WHAT THIS TASK INVOLVES
The lines from the top of the material through the line with "mirror about it" are to be set down exactly. Leave the pictures out.

DATASET EXCERPT

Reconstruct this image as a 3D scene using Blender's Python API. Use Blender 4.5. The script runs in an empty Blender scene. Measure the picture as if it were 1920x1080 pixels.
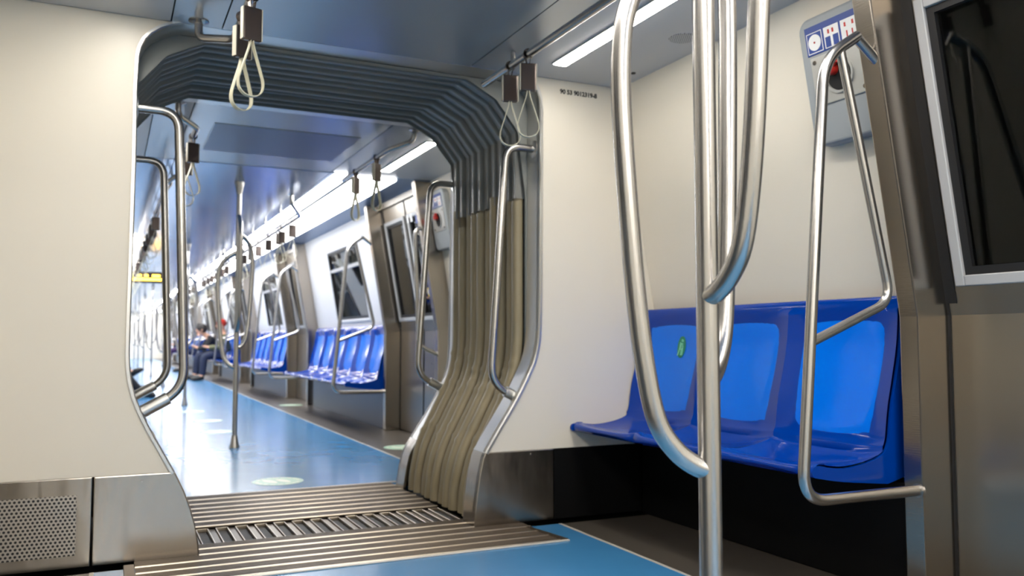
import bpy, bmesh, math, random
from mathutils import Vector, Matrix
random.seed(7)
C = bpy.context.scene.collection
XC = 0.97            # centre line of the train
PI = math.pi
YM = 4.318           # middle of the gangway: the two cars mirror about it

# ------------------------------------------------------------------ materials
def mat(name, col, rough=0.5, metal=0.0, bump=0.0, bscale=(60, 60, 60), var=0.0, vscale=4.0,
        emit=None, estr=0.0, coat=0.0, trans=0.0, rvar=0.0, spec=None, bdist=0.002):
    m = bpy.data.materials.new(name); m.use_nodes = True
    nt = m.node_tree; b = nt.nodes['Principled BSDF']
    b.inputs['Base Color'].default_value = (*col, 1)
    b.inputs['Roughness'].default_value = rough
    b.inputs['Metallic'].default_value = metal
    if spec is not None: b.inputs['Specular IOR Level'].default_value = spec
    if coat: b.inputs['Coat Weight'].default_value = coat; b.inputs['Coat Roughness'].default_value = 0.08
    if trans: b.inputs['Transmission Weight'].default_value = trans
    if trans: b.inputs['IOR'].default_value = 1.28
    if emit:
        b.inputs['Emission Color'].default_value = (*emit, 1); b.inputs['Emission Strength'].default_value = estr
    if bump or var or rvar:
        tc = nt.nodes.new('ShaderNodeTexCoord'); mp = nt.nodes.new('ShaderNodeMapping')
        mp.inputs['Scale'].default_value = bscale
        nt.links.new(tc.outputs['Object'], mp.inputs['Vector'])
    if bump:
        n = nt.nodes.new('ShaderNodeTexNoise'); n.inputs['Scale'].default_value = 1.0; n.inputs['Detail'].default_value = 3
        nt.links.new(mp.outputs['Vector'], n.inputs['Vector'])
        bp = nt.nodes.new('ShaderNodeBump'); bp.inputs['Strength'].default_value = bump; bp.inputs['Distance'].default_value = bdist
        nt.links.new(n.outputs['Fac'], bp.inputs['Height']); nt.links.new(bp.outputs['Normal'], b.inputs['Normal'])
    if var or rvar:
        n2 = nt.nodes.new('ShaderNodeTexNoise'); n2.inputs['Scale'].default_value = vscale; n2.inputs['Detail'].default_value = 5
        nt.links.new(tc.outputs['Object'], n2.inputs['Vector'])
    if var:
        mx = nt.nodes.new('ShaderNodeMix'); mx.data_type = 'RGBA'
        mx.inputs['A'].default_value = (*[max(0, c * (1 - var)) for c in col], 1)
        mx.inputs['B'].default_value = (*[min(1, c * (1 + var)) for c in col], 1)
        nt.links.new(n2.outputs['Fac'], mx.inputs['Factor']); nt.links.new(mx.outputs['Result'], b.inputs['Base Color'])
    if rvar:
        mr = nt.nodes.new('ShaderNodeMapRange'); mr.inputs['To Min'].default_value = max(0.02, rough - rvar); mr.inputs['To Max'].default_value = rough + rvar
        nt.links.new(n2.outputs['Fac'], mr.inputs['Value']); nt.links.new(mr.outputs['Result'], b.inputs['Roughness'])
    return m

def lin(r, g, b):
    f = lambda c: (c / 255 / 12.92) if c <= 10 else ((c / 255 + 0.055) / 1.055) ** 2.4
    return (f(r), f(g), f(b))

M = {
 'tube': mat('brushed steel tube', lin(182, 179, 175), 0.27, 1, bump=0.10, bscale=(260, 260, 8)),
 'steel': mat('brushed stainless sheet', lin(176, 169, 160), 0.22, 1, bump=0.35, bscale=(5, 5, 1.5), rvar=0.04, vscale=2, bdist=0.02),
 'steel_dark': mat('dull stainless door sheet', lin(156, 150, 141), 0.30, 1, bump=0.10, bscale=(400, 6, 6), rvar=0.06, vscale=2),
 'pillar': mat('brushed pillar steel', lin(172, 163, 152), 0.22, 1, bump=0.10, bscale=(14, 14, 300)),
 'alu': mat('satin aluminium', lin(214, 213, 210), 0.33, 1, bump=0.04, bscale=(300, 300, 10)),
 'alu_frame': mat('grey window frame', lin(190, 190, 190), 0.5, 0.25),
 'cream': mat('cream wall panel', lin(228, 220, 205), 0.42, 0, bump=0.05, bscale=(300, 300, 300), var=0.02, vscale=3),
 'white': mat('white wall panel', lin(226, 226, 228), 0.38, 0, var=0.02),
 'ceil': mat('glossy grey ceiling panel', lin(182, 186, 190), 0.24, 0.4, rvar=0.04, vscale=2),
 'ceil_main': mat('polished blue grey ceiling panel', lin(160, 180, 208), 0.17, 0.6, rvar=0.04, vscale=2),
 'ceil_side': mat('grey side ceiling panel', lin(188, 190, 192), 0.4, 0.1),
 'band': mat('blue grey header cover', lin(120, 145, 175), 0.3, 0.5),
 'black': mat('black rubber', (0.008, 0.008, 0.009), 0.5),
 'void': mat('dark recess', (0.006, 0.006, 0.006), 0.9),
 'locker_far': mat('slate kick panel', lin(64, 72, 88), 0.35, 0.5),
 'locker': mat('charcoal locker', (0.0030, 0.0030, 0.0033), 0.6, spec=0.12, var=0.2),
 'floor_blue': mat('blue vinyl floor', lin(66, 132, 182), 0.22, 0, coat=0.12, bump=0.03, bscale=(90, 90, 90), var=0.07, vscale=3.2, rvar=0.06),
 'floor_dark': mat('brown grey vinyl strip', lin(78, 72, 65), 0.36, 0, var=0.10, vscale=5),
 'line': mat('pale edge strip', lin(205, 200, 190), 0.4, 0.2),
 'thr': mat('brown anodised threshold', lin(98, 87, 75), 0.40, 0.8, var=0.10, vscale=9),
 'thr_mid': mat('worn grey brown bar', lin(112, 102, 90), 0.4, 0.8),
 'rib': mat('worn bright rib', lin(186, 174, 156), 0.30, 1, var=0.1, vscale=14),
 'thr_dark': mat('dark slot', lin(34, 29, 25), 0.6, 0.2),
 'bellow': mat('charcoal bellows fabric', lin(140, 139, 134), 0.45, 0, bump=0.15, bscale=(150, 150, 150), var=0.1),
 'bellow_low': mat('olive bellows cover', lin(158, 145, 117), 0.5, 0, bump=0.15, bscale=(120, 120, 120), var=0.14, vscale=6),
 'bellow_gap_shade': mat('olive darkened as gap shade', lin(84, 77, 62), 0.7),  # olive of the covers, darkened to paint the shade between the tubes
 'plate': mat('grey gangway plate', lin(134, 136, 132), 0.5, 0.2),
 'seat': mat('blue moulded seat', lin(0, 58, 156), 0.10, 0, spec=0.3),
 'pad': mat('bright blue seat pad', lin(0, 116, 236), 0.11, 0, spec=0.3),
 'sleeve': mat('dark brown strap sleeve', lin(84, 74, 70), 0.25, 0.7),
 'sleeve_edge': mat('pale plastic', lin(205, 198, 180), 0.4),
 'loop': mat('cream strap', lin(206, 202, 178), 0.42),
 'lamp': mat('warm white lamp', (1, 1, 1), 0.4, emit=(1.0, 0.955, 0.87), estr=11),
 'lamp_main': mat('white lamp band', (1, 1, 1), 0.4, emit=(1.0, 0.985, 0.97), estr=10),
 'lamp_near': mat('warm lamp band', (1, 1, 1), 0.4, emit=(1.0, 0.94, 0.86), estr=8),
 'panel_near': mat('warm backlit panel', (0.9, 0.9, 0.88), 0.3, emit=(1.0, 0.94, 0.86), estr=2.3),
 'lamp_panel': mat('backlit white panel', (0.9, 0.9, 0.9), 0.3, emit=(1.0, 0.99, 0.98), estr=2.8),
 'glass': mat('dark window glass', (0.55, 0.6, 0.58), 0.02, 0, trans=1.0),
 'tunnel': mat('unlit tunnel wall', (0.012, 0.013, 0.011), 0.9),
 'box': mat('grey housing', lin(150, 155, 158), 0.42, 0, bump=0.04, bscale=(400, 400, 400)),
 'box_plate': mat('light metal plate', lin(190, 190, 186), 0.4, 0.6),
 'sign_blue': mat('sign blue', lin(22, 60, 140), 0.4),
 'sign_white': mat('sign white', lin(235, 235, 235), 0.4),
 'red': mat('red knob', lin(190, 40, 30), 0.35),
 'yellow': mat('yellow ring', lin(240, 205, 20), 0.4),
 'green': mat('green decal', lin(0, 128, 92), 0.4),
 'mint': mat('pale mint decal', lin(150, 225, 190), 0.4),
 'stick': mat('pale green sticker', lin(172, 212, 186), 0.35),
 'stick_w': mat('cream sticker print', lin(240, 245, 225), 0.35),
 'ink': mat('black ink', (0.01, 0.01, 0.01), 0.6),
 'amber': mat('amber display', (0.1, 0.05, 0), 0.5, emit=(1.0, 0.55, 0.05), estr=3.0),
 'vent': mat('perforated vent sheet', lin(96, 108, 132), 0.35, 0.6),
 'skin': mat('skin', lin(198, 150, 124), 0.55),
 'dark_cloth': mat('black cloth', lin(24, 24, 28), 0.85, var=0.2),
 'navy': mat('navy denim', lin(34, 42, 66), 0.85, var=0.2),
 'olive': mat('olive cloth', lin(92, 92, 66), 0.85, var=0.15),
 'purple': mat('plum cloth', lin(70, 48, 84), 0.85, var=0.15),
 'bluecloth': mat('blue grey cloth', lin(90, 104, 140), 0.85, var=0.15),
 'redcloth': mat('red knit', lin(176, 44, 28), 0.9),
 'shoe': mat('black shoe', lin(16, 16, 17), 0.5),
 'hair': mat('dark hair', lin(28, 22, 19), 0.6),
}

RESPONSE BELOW
Reconstruct this image as a 3D scene using Blender's Python API. Use Blender 4.5. The script runs in an empty Blender scene. Measure the picture as if it were 1920x1080 pixels.
import bpy, bmesh, math, random
from mathutils import Vector, Matrix
random.seed(7)
C = bpy.context.scene.collection
XC = 0.97            # centre line of the train
PI = math.pi
YM = 4.318           # middle of the gangway: the two cars mirror about it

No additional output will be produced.